The speed and quality that Bradbury Group is known for led to rapid growth and, by 2017, the company occupied seven different units on one industrial estate, with their doors having to continually move from one factory to another as they underwent different stages of the manufacturing process. “It took five days to make a door from start to finish because we were batch producers,” Strawson tells us. However, that was all about to change.

THE STORY OF A DOOR
To understand why Bradbury Group needed five days and seven factories to make a door, you need to understand the many stages one of their doors goes through. “First you punch and fold,”
Strawson says. “The equipment for that had to be running at least a day ahead.
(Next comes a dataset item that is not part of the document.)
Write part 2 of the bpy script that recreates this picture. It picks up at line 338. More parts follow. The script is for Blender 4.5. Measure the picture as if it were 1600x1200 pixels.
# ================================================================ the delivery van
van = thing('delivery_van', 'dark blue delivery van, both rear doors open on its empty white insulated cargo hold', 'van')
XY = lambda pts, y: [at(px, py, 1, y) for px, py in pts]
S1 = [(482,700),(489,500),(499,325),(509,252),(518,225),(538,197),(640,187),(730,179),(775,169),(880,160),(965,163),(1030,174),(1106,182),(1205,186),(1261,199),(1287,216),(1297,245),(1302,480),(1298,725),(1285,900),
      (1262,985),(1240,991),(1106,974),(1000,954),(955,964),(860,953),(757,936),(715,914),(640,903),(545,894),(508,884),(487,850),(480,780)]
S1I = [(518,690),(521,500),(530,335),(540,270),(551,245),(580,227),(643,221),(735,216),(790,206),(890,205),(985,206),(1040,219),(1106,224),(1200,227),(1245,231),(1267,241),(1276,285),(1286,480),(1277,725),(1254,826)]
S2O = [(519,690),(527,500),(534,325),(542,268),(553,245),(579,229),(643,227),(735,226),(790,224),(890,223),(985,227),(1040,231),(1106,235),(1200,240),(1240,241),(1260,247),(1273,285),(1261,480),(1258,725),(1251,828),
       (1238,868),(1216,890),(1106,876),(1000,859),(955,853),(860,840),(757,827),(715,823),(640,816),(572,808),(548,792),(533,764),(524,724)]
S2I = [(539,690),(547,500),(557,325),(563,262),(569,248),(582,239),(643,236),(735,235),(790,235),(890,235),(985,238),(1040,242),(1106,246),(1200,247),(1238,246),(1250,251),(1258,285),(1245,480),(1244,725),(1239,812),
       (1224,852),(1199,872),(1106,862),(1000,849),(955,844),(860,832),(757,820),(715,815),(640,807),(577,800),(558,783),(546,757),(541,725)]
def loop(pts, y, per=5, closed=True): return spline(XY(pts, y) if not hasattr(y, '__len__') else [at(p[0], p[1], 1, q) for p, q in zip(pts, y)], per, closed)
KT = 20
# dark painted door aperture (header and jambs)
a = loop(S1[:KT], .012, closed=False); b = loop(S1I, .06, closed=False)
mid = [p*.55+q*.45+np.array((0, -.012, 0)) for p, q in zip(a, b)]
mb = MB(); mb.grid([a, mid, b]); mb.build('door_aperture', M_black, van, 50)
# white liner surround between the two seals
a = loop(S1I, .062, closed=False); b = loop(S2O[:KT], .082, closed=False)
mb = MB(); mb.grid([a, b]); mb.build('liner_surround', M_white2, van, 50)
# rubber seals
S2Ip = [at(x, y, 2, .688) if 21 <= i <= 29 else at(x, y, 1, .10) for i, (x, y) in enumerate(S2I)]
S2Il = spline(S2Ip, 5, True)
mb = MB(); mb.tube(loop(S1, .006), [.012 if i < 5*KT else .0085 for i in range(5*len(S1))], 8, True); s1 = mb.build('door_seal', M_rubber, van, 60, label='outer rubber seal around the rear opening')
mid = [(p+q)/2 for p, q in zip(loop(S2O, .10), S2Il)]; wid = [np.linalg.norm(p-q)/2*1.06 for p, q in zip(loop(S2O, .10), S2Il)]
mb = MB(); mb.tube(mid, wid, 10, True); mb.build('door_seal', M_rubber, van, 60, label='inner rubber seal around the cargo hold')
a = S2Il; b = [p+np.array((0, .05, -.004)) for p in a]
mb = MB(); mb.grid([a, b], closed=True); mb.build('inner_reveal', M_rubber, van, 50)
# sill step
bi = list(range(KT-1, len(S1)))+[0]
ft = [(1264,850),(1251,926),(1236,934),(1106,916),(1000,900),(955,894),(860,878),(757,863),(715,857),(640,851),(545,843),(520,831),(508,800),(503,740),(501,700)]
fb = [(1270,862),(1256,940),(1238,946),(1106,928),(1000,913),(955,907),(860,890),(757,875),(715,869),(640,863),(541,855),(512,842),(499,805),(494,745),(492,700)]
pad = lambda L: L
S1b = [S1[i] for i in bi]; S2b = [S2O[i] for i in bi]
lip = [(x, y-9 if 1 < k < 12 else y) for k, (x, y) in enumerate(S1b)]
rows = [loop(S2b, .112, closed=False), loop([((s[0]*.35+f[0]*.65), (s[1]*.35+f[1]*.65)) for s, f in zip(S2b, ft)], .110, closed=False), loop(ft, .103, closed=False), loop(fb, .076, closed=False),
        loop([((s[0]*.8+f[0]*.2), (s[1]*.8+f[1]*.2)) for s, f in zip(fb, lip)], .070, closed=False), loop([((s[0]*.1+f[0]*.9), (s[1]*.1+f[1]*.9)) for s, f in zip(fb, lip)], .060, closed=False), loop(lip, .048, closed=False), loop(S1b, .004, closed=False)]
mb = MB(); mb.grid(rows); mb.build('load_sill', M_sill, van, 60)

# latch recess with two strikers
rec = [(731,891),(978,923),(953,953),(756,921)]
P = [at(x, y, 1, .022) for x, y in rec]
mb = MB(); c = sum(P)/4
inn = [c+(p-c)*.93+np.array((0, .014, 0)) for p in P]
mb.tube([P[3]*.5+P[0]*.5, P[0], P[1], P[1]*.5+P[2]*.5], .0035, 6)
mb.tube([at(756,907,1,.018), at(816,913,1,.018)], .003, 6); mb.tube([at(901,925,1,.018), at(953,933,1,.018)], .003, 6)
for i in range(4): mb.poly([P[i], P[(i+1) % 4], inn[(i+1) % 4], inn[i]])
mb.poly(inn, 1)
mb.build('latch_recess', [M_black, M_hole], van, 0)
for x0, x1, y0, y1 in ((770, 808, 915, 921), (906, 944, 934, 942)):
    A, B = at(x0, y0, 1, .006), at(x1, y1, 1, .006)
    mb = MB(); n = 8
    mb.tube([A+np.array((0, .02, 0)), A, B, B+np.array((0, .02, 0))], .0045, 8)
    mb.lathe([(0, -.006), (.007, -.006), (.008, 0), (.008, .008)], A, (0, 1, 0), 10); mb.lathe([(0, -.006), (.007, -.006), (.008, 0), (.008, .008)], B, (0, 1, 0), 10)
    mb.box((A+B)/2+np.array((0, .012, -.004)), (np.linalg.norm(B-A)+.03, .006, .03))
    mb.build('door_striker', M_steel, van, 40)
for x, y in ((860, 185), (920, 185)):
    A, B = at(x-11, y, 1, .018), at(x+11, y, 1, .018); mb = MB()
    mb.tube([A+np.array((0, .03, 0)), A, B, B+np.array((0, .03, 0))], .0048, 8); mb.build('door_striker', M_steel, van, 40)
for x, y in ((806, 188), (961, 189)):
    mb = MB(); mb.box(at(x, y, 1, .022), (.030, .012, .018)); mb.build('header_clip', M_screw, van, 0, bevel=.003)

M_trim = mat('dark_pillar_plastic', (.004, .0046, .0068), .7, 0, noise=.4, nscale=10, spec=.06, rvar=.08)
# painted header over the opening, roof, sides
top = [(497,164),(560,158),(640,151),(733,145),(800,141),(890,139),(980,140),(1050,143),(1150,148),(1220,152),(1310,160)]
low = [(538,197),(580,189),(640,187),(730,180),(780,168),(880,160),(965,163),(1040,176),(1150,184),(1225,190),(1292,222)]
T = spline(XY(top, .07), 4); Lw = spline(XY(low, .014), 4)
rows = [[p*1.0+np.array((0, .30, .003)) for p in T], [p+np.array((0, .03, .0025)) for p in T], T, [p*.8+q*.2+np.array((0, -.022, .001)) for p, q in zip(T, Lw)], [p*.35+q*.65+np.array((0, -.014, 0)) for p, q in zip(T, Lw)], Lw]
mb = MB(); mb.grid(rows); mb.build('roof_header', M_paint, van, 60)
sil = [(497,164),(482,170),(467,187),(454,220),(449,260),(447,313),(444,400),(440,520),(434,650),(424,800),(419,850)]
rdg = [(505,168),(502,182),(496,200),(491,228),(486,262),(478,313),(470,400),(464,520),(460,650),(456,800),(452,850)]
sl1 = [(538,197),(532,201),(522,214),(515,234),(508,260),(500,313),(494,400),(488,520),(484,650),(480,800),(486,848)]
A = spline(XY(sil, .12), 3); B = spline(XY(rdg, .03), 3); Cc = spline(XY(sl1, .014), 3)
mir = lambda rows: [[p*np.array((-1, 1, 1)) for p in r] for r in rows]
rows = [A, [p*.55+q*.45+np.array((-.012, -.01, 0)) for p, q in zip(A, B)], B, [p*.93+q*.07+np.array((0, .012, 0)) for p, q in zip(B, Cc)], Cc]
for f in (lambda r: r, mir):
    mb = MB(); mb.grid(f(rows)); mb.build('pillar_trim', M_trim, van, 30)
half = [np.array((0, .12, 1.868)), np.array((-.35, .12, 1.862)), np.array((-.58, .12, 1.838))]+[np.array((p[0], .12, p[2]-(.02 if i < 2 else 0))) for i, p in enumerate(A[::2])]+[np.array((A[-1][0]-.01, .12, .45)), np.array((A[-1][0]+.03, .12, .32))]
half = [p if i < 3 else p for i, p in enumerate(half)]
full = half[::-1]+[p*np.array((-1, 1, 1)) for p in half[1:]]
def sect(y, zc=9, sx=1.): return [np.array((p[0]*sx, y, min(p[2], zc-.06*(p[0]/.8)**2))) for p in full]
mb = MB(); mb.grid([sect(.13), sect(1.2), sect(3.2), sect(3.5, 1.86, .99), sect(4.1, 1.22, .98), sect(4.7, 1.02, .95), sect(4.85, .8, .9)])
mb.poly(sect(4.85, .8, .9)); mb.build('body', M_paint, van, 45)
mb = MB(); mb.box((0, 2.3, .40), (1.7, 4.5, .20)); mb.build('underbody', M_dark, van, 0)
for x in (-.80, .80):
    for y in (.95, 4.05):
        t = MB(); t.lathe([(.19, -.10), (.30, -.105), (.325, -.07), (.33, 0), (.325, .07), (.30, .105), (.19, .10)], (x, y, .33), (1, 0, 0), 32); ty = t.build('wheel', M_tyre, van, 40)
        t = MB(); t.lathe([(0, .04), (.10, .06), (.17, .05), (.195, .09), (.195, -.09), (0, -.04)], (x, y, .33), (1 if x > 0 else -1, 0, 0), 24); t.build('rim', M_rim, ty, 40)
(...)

The second part of the process was fabricating, welding and glueing. Then we had to wait 24 hours for the glue to set. The next process was to manufacture the door leaves and frames and to make sure we have all the right parts for painting and quality inspection. The next process was to paint them and put them into racks, which they waited in for a day. Then we assembled the hardware, hinges, locks and handles, pack them and send them out.”

This meant that Bradbury Group had between 350 and 400 doors that were works-in-progress at any given time, and they all needed storing, so the manufacturer quickly ran out of space.
“We couldn’t make any more doors because we had nowhere to put them,” Strawson remembers. “We had storage for 400 doors in goods out, and 200 of those spaces were permanently taken by one customer.”

This all changed when Bradbury Group moved into a new facility that would change not just where they work, or how much space they had, but the entire way the company made doors. “We’ve now got 135,000 square foot all under one roof. It’s a 25-year-old building that had been empty for five years,” Strawson tells us. “It was in a terrible state, but we’ve completely refurbished it with
a new outer layer, reskinned it, repainted it, and put in new electrics and new plumbing. It looks like a brand-new building.”

The new factory has storage capacity for 4,000 doors and is able to produce three times as many as the old facility. It was a £4 million investment that took a long time to bring into production, but the payoff has been worth it. Today, it doesn’t take Bradbury Group five days to make a door. It doesn’t even take four days. It takes just four hours. “We put in a large Salvagnini punching and folding machine and in 90 seconds it’ll punch and fold the door skin. We need two door skins to make a leaf, so in three minutes we have the inner and outer skin,” Strawson says.
“It comes out the machine onto roller tables where we fabricate the door together, rivet all the parts together, weld it, and put it in a heat press. Each of those takes 15 minutes, so that’s done in under an hour and a half. We put it on a paint line for another 90 minutes, then it takes an hour to put the hardware on.”

The change is dramatic. “Before, I was paying for approximately 60% of my staff to pick doors up and put them down,” Strawson says. “Now we have a lot less of that. It’s safer, easier, and more efficient.”man in a mask welding

THE HUMAN SIDE
Of course, equipment is only half the equation, and Bradbury Group’s staff have had to undergo a drastic cultural change to adapt to this new way of working. Bradbury Group is always working to nurture a new generation of talent.

“We do a number of things, including running a Bradbury Academy. We take on apprentices and grow our own engineers and staff in skilled areas. We’ve been doing it for seven years now,”
Strawson says. “I also set up a charity called Youth Engineering Scunthorpe that takes long-term unemployed young people and gets them into work. The charity gives us a lot of components that we used to buy abroad. We can give that business to the charity and because it is repetitive work, these unskilled people learned how to make those components and we’ve taken on a lot of people from there. The other thing we do is promote from within. I’ve got people at senior director levels who’ve worked their way up. My production director joined as a sales manager and she’s a very good production director. I have people who came through the Youth Engineering programme to be leaders in engineering, and we have senior managers who started on the shop floor.”

Even with that wealth of talent at their disposal, the move from batch to flow production was a challenging one. “We employed a firm called L I Europe who were very helpful and they were very useful,” Strawson says. “It really was a challenge getting our staff to adapt to the new way of doing things. People didn’t realise we couldn’t make a door until we had everything in place. The brackets had to be sitting and waiting and if they weren’t it stopped the whole line. But we worked them. We did a lot of training and it’s worked very well. We have a great team of people and they’re lapping up the work. It’s never worked so well, actually!”

Bradbury Group’s staff have also benefited from the changeover. The new facility provides a better, cleaner environment, a new canteen, and a staff gym that covers 3,000 square foot – bigger
than the entirety of Bradbury Group’s original Luton factory!